Santana, long associated with Santa Barbara street gangs, pleaded guilty to voluntary manslaughter in exchange for his testimony. He was sentenced to six years on that charge with an additional 10-year gang enhancement. The maximum possible sentence was 21 years.

Speaking directly to Hill, Santana said that if the judge released him on probation and granted him a second chance to be with his family, he would be a better role model to his brothers and a better son to his parents. He “learned a lot from the experience,” he went on, “ and could learn a lot more if he was released back to the streets.” Santana also promised to never return to gang life, explaining he couldn’t even if he wanted to.
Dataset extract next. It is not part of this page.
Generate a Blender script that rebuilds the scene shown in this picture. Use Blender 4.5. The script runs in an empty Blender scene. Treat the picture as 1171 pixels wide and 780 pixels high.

Hill, remarking that Santana’s entreaty was “no doubt sincere and genuine,” and that he “no doubt desires to turn his life around,” said the crime was a serious one and deserving of prison time not probation. Hill said because there were four men beating on Ied, he was especially helpless and stood little chance of fighting back or escaping. “There are force in numbers,” Hill went on, noting how Santana contributed to the unprovoked and merciless attack.

After a few brief words from his attorney, Sam Eaton, Miguel Parra was given the same sentence by Hill: six years for voluntary manslaughter and 10 years for a gang enhancement. Miguel’s original trial ended in a hung jury and shortly after he pleaded guilty to the reduced charge.

Outside the courtroom, Allen estimated that with time served and credit for good behavior, Santana will likely spend 10-11 years behind bars before he’s released.